- Records to use:
§
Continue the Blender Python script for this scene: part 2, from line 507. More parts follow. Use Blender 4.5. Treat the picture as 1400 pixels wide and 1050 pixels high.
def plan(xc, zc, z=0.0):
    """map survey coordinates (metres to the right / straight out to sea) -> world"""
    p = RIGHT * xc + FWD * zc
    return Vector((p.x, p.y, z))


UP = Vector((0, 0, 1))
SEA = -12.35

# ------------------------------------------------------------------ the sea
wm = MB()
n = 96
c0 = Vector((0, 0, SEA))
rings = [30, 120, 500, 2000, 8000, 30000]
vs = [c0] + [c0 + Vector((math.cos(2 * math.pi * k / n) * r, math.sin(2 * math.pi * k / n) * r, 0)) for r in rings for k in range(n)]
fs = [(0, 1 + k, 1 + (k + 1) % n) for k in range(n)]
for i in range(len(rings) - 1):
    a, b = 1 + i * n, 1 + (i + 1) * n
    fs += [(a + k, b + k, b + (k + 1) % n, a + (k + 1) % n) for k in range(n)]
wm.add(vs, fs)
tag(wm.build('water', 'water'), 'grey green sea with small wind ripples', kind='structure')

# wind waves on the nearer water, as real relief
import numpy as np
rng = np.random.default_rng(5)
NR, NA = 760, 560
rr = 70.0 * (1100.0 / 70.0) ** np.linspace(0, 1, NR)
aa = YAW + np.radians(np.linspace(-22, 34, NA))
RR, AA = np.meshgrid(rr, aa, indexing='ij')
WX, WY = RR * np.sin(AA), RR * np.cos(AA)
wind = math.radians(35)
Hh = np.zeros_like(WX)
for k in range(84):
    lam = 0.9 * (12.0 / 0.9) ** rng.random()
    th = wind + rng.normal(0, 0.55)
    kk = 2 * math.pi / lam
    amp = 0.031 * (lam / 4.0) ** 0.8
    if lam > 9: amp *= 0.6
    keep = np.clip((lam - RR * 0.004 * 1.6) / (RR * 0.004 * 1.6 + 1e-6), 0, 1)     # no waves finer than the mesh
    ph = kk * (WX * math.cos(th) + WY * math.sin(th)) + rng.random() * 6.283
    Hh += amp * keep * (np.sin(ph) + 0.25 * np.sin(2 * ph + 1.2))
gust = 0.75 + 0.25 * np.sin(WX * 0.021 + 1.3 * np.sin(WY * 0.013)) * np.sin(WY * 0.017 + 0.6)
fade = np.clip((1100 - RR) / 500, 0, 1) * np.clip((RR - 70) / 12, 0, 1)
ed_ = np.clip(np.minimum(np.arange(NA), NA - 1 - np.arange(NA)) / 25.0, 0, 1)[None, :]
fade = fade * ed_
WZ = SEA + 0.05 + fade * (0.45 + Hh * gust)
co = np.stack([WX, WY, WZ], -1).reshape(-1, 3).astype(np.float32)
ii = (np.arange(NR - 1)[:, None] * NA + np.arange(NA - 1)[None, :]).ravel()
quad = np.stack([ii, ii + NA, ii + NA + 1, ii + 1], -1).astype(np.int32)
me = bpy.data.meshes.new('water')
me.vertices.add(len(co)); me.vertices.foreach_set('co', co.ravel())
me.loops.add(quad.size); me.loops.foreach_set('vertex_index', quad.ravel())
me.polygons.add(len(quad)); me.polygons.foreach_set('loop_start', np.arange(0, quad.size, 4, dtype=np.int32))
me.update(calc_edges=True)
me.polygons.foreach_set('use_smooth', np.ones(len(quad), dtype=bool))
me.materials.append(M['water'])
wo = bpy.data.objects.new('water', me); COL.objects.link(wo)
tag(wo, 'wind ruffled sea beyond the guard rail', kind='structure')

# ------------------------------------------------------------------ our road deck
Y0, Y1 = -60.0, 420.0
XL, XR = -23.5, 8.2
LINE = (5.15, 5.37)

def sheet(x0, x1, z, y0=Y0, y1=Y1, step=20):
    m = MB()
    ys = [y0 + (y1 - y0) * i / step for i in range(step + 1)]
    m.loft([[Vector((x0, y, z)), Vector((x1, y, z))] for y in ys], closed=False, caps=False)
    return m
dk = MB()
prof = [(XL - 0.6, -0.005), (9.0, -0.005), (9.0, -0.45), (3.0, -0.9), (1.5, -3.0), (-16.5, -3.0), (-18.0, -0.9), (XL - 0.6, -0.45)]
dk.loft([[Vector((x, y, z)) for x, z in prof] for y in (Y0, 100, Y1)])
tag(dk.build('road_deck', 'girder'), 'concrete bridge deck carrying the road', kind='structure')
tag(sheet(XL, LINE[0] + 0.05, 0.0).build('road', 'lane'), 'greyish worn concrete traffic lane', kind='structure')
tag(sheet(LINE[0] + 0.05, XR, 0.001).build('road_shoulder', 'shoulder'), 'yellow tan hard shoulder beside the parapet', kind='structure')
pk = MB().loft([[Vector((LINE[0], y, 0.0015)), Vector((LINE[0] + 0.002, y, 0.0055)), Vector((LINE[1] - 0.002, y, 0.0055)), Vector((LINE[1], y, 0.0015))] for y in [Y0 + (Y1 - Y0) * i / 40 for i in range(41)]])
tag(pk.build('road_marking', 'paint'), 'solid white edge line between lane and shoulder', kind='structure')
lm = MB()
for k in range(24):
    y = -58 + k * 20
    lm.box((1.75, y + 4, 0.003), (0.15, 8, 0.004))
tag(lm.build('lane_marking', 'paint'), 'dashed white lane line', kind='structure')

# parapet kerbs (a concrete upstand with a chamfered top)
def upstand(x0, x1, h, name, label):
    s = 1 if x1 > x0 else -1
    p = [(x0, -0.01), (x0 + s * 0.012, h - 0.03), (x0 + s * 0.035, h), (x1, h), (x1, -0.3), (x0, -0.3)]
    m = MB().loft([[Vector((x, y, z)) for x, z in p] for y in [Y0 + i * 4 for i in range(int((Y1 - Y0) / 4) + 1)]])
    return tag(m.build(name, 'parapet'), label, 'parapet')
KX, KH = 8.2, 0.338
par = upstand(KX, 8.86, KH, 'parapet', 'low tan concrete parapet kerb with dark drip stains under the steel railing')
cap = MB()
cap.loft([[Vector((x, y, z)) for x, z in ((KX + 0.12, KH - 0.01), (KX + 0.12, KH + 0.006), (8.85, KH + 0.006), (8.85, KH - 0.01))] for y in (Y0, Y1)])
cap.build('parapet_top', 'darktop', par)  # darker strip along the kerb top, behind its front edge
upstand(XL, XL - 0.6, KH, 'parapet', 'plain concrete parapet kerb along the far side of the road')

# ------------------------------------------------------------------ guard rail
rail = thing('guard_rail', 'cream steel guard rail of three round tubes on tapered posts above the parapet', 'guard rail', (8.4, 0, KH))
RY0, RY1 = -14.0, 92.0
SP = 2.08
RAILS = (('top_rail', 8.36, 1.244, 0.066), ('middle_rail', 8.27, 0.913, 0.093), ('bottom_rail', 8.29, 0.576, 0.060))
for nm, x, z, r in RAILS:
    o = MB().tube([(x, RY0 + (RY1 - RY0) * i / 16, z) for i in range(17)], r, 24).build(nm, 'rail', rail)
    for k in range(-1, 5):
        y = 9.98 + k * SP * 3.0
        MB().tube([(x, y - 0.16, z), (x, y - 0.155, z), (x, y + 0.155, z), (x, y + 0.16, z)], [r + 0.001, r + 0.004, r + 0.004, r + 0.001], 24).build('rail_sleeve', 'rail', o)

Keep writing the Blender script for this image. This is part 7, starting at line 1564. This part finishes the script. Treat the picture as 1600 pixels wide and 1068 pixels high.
§
From the opening line of the data above through the line that contains "tag(wm.build('water', 'water'), 'grey", please print each line as it stands and only those lines.

- Solution:
Continue the Blender Python script for this scene: part 2, from line 507. More parts follow. Use Blender 4.5. Treat the picture as 1400 pixels wide and 1050 pixels high.
def plan(xc, zc, z=0.0):
    """map survey coordinates (metres to the right / straight out to sea) -> world"""
    p = RIGHT * xc + FWD * zc
    return Vector((p.x, p.y, z))


UP = Vector((0, 0, 1))
SEA = -12.35

# ------------------------------------------------------------------ the sea
wm = MB()
n = 96
c0 = Vector((0, 0, SEA))
rings = [30, 120, 500, 2000, 8000, 30000]
vs = [c0] + [c0 + Vector((math.cos(2 * math.pi * k / n) * r, math.sin(2 * math.pi * k / n) * r, 0)) for r in rings for k in range(n)]
fs = [(0, 1 + k, 1 + (k + 1) % n) for k in range(n)]
for i in range(len(rings) - 1):
    a, b = 1 + i * n, 1 + (i + 1) * n
    fs += [(a + k, b + k, b + (k + 1) % n, a + (k + 1) % n) for k in range(n)]
wm.add(vs, fs)
tag(wm.build('water', 'water'), 'grey green sea with small wind ripples', kind='structure')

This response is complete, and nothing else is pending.